The report on the future of Scotland’s oil and gas industry rightly recognises that we are now at a critical juncture as production declines much faster than the UK’s clean energy transition ramps up. If this imbalance continues, the UK faces the permanent erosion of domestic capability that underpins both energy security and future clean-energy delivery.
This call for balance recognises an important fact on the ground: that we are losing supply chain companies — and just as important, skilled workers — from the UK as they are forced to explore overseas markets with greater stability and clearer policy signals. These losses are not theoretical — they are already happening across the North Sea supply chain.
Rebecca Groundwater, EIC’s Global Head of External Affairs, gave evidence at the committee. She drove home the point that UK supply chain companies currently have very little clean energy projects to move into. And with North Sea oil and gas operations contracting, in response to anti oil & gas domestic policies, supply chain businesses are left with two options: look internationally or close up shop.
Once these companies and capabilities are lost, they will not return easily, negatively impacting the expertise required to deliver future clean energy projects. The continued talk of a Just Transition and promises of future clean energy jobs create the illusion of progress when, in reality, none is being made.
“A choice between moving, or having no job, is not a transition,” said Rebecca Groundwater. “Until we rebalance the energy discussion, move beyond the rhetoric of good or bad sectors, and take account of the supply chain as an integrated ecosystem, we are harming our own domestic ability to achieve Net Zero.”
She added: “For some time now, the EIC has been calling for a change in the narrative and for an understanding of how the supply chain is impacted. We have also been stressing that these decisions hit the supply chain — the backbone of the energy industry — much earlier than others in the sector.

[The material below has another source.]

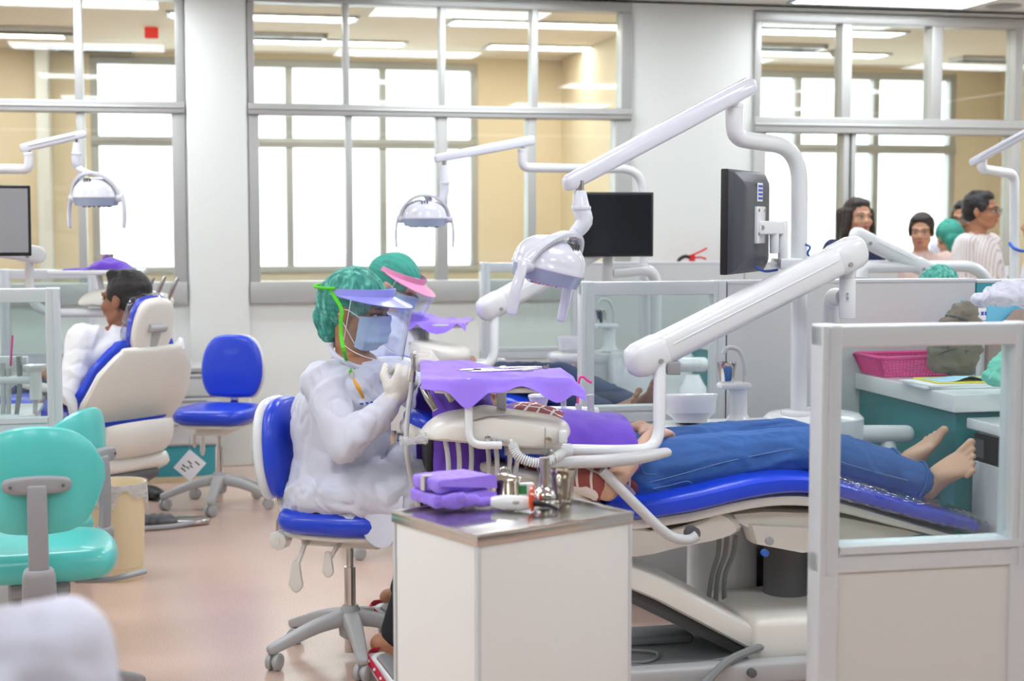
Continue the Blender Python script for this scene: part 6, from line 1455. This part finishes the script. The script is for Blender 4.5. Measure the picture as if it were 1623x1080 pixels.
mf = nrmz((-.72, .7, 0)); mr = mf.cross(ZD)
mpel = P(168, 655, 6.68); mche = P(192, 572, 6.6); mnek = P(203, 520, 6.58); mC = P(198, 474, 6.55); mM = headM(mC, nrmz((-.93, .36, -.02)))
body = MB(); torso(body, mpel, mche, mnek, mr, mf, 0, 1.03); add_head(body, mM, mnek - ZD * .02, 1.02, .06)
shirt = MB(); torso(shirt, mpel - ZD * .04, mche, mnek - ZD * .005, mr, mf, .022, 1.04, .01); jn = MB(); mpel = mpel + mf * .05; jn.ell(mpel + mf * .05, (.14, .14, .1))
for q in (-1, 1):
    s0 = mche + ZD * .105 + mr * q * .185; el = s0 - ZD * .2 + mr * q * .07 + mf * .12; wr = el + mf * .22 + ZD * .02 - mr * q * .06
    if q < 0: el = P(112, 622, 6.4); wr = P(78, 594, 6.6)
    hp = mpel + mr * q * .09; kn = hp + mf * .44 + ZD * .06; an = kn + mf * .3 - ZD * .16
    limb(body, [lerp(mnek, s0, .4) - ZD * .03, s0, el, wr], [.055, .05, .04, .029]); hand(body, wr, mf, -ZD, -mr * q * -1, curl=(.3, .4, .3)); limb(body, [hp, kn, an], [.085, .06, .04]); foot(body, an, nrmz(mf * .5 + ZD * .8), nrmz(mf * .8 - ZD * .5), mr * -q, 1, False)
    limb(shirt, [lerp(mnek, s0, .4) - ZD * .04, s0, el, lerp(el, wr, .6)], [.062, .066, .056, .045]); limb(jn, [hp, kn, lerp(kn, an, .93)], [.1, .078, .06])
obw('body', reme(body, .007, 2), 'skin_dark', MN); obw('shirt', reme(shirt, .008, 2, folds(.007, 8, (1, 1, .6), 3)), 'shirt_white', MN); obw('jeans', reme(jn, .009, 2, folds(.004, 10)), 'denim_dark', MN)
hair(MN, mM, 'short', 'hair', 1.03); face(MN, mM, 1.02, 'lips', True)
wq = P(80, 594, 6.6); obj('watch', MB().tube([wq + V3((.031 * math.cos(a) * .4, .02 * math.cos(a), .034 * math.sin(a))) for a in (2 * PI * i / 16 for i in range(17))], .006, 8), 'steel_warm', MN, True)
# ---- left unit behind and beside him
uL = thing('delivery_unit', 'delivery unit of the left bay with console and tray behind the man\'s head', 'delivery unit', FLOORP(-60, 6.7), 0, 'delivery units')
big_arm(uL, P(-170, 372, 6.5), P(60, 404, 6.75), .072)
obj('swing_tube', MB().tube(bendpath(TP([(47, 405, 6.75), (47, 496, 6.8), (170, 496, 7.0)]), .14, 8), .02, 18), 'white_plastic', uL, True)
obj('post', MB().cyl(P(-170, 372, 6.5), V3((P(-170, 372, 6.5).x, P(-170, 372, 6.5).y, 0)), .03, 16), 'white_plastic', uL, True)
console(uL, P(200, 476, 7.05), math.radians(10), .98, False)
for k, (x, y) in enumerate(((244, 440), (262, 438), (282, 440))): obj('handpiece', MB().tube(TP([(x - 18, y + 42, 7.0), (x - 8, y + 18, 7.0), (x, y, 7.0)]), [.008, .011, .007], 12, 3), 'steel', uL, True)
tcl = P(155, 431, 7.05); MtL = Matrix.Translation(tcl) @ Matrix.Rotation(.1, 4, 'Z')
obj('tray', MB().pad([(-.2, -.12), (.2, -.12), (.21, -.1), (.21, .1), (.2, .12), (-.2, .12), (-.21, .1), (-.21, -.1)], .02, .009, 0, MtL, 1), 'white_plastic', uL, True)
obj('tray_post', MB().cyl(tcl, P(170, 490, 7.05), .014, 12), 'white_plastic', uL, True)
def cloth3(u, v):
    x = -.14 + .3 * u; y = -.1 + .2 * v
    return MtL @ V3((x, y, .014 + .05 * max(0, math.sin((u - .3) * 4.4)) * math.sin(PI * v) ** .5 * (1 if u > .3 else 0) + .008 * noise.noise(V3((u * 8, v * 6, 2)))))
solo('tray_cover', MB().sheet(cloth3, 36, 20, .002), 'purple_deep', 'crumpled purple cloth on the tray above the man\'s head', 'cloth')
sc_ = P(168, 424, 7.12); t = tag(obj('steel_cup', cup_lathe(.022, .0325, .068, 0), 'steel_warm'), 'small cup on the left tray behind the purple cloth', 'cup', 'steel cups'); t.location = MtL @ V3((.03, .07, .012))
monitor('grey-framed monitor cut off by the left edge', P(-22, 350, 6.45), math.radians(200), .36, .3, scr='mid_grey', tilt=-.12)  # mid-grey screen colour stands in for the reflection on a dark screen
dental_light('operating light of the left bay in front of the left window', [P(-70, 600, 6.6), P(-70, 268, 6.6), P(46, 268, 6.45), P(46, 246, 6.45)], .021, [P(44, 233, 6.45), P(126, 214, 6.4)], .038, P(46, 236, 6.45),
             [P(121, 226, 6.4), P(121, 244, 6.4), P(121, 258, 6.4), P(126, 268, 6.4)], P(153, 314, 6.36), math.radians(-14), .92, bendr=.07, foot=1)
# ---- holder with cup, suction hoses and pink ejector beside the left screen
t = thing('assistant_holder', 'holder with white cup, suction hoses and pink saliva ejector at the left edge', 'instrument holder', FLOORP(-20, 5.6))
yb = 5.55
obj('bar', MB().tube(TP([(-60, 604, yb), (50, 602, yb)]), .017, 16), 'white_plastic', t, True); obj('bar_post', MB().cyl(P(-40, 604, yb), V3((P(-40, 604, yb).x, yb, 0)), .02, 14), 'white_plastic', t, True)
obj('back_plate', MB().box(-.17, .1, 0, .02, -.03, .03, Matrix.Translation(P(0, 578, yb + .05)), .004), 'white_plastic', t, True)
obj('cup', MB().lathe([(.02, -.1), (.022, -.09), (.022, -.02), (.024, -.015), (.045, .0), (.047, .008), (.044, .008), (.02, -.01)], 24, Matrix.Translation(P(56, 582, yb))).lathe([(.02, -.1), (.022, -.1), (.022, -.06)], 20, Matrix.Translation(P(56, 590, yb))), 'white_plastic', t, True)
obj('saliva_ejector', MB().tube(TP([(17, 580, yb), (18, 560, yb), (20, 532, yb)]), .0042, 8), 'pink', t, True)
for (x, y0, m) in ((4, 575, 'grey_arm'), (13, 585, 'grey_arm'), (30, 565, 'mid_grey'), (56, 620, 'grey_arm')):
    obj('suction_hose', MB().tube(TP([(x, y0, yb), (x + (1 if x < 40 else 0), 620, yb), (x - (8 if x == 30 else 1), 690, yb + .02), (x - 10, 760, yb + .05)]), [.011, .009, .009, .009], 12, 4), m, t, True)
# white cabinet end at the left edge
cl_ = P(30, 662, 5.45); t = thing('instrument_cabinet', 'white cabinet end behind the teal chairs at the left edge', 'cabinet', V3((cl_.x - .25, cl_.y + .2, 0)), ANG)
obj('body', MB().box(-.24, .24, -.18, .18, .05, cl_.z - .02, None, .004), 'laminate', t); obj('worktop', MB().box(-.25, .25, -.19, .19, cl_.z - .02, cl_.z, None, .004), 'white_plastic', t); obj('plinth', MB().box(-.22, .22, -.16, .16, 0, .05), 'mid_grey', t)
# ---- teal chairs
c1 = V3(((52 - CX) * 4.26 / FPX, 4.26, 0)); teal_chair(c1, math.radians(107), 'nearest teal task chair at the left edge, seen from behind', .5)
c2_ = V3(((160 - CX) * 4.78 / FPX - .30, 4.8, 0)); teal_chair(c2_, math.radians(166), 'second teal task chair, turned sideways beside the waste bin', 1.0, .43)
# ---- waste bin
tb = thing('waste_bin', 'beige waste bin with a clear liner behind the teal chairs', 'bin', FLOORP(182, 5.98))
obj('body', MB().lathe([(.094, 0), (.097, .01), (.097, .05), (.099, .052), (.108, .36), (.114, .365), (.114, .385), (.106, .385), (.1, .36), (.09, .02), (.01, .015)], 36), 'beige_bin', tb)
def liner(u, v):
    a = 2 * PI * u; dr = .07 + .035 * math.sin(a * 3 + 1) + .02 * math.sin(a * 7)
    return V3((math.cos(a) * (.1165 + .004 * math.sin(a * 11) * v), math.sin(a) * (.1165 + .004 * math.sin(a * 11) * v), .388 - dr * v))
obj('liner', MB().sheet(liner, 60, 6, .0008), 'liner', tb)
# ---- blue stool by the wall, tag on a string
bs = FLOORP(345, 7.5)
blue_stool(bs, math.radians(261), 'empty blue stool by the back wall with a paper tag', math.radians(200), .47)
tg = thing('paper_tag', 'white paper tag hanging on a string from the empty blue stool', 'tag', P(301, 738, 7.25), .2)
Mg = Matrix.Rotation(math.radians(42), 4, 'Y')
obj('card', MB().box(-.052, .052, -.001, .001, -.058, .058, Mg), 'paper', tg); obj('string', MB().tube([V3((.0, 0, .07)), V3((0, 0, .14))], .0015, 6), 'mid_grey', tg)
for i, (x, z, w_) in enumerate(((-.01, .01, .012), (.008, .0, .009), (-.02, -.02, .01), (.02, .03, .014), (-.01, -.035, .014), (.0, -.015, .008))): obj('print_mark', MB().box(x - w_, x + w_, -.0018, -.001, z - .003, z + .003, Mg), 'ink_dark', tg)
# ---- wall cabinet with teal plinth
kc = FLOORP(268, 8.35); t = thing('drawer_cabinet', 'low white drawer cabinet with teal base against the back wall behind the man', 'cabinet', kc, ANG)
obj('body', MB().box(-.27, .27, -.16, .16, .2, .6, None, .003), 'panel_grey', t); obj('worktop', MB().box(-.28, .28, -.18, .17, .6, .625, None, .004), 'grey_plastic', t)
for i in range(3): 
    d_ = obj('drawer', MB().box(-.265, .265, -.178, -.161, .21 + i * .13, .33 + i * .13, None, .003), 'panel_grey', t); obj('handle', MB().box(-.2, .2, -.186, -.178, .31 + i * .13, .318 + i * .13), 'mid_grey', d_)
obj('plinth', MB().box(-.26, .26, -.15, .15, 0.02, .2), 'teal_kick', t); obj('plinth_edge', MB().box(-.27, .27, -.16, .16, 0, .03), 'beige_bin', t)
t = thing('pink_cup', 'pink paper cup with white tissue on the low drawer cabinet', 'cup', kc + V3((.04, 0, .626)))
obj('cup', MB().lathe([(.035, 0), (.036, .003), (.048, .085), (.046, .085), (.033, .006)], 24), 'pink', t); obj('tissue', reme(MB().ell((.01, 0, .09), (.035, .03, .03)).ell((.025, 0, .12), (.018, .02, .03)), .006, 1, folds(.006, 30)), 'paper', t)
solo('mint_hose', MB().tube(TP([(262, 598, 8.05), (270, 612, 8.05), (276, 640, 8.05), (268, 652, 8.05), (256, 640, 8.05), (252, 618, 8.05), (262, 600, 8.06), (278, 610, 8.06), (280, 640, 8.06), (270, 655, 8.06)]), .011, 8, 5), 'mint', 'mint green coiled tubing hanging beside the man\'s chair', 'tubing')
# ---- foot control
fc = FLOORP(262, 7.05); t = thing('foot_control', 'dark foot control with metal plate and grey hose on the floor', 'foot control', fc, .1)
obj('pedal', reme(MB().box(-.14, .05, -.06, .06, .004, .03, None, .01).ell((-.05, 0, .03), (.09, .05, .022)), .006, 1, lambda c, n: .003 * math.sin(c.x * 160)), 'dark_grey', t)
obj('plate', MB().pad([(.03, -.05), (.14, -.06), (.19, -.02), (.19, .03), (.13, .06), (.03, .05)], .025, .01, .004, Matrix.Translation((0, 0, .014)), 3), 'steel', t)
obj('hose', MB().tube([V3((.12, -.05, .015)), V3((.05, -.1, .012)), V3((-.05, -.14, .012)), V3((-.2, -.17, .012))], .012, 10, 5), 'grey_plastic', t)
solo('rubber_pedal', MB().strip([FLOORP(222, 7.75) + ZD * .035, FLOORP(236, 7.7) + ZD * .035, FLOORP(250, 7.65) + ZD * .03], [.07, .09, .07], [.06, .068, .04], V3((0, 1, 0)), 16, .7, 3), 'black', 'black rubber foot pedal on the floor beside the waste bin', 'pedal')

“We are glad to read the report’s calls for pragmatism. Reforming the temporary Energy Profits Levy, providing clarity on additional drilling activity under existing exploration licences, and protecting the North Sea supply chain, are all essential to preserve a workforce that will be critical to the UK’s long-term energy future. Certainty and stability now will determine whether we still have the capability and capacity to build out the clean energy infrastructure of tomorrow.”
EIC proprietary data shows (and our members tell us) that we have only a limited time to get this right and implement the changes required. Our supply chain is one supply chain — spanning oil, gas, and clean energy technologies alike — and must be treated as one integrated system if the UK is to deliver a secure, balanced transition.
The EIC will continue to work with all governments and stakeholders to ensure that the amazing supply chain and its world-class capability we are fortunate to have in the UK, is taken into account, and that the lessons from the North Sea are used to retain domestic capability before it is irreversibly lost.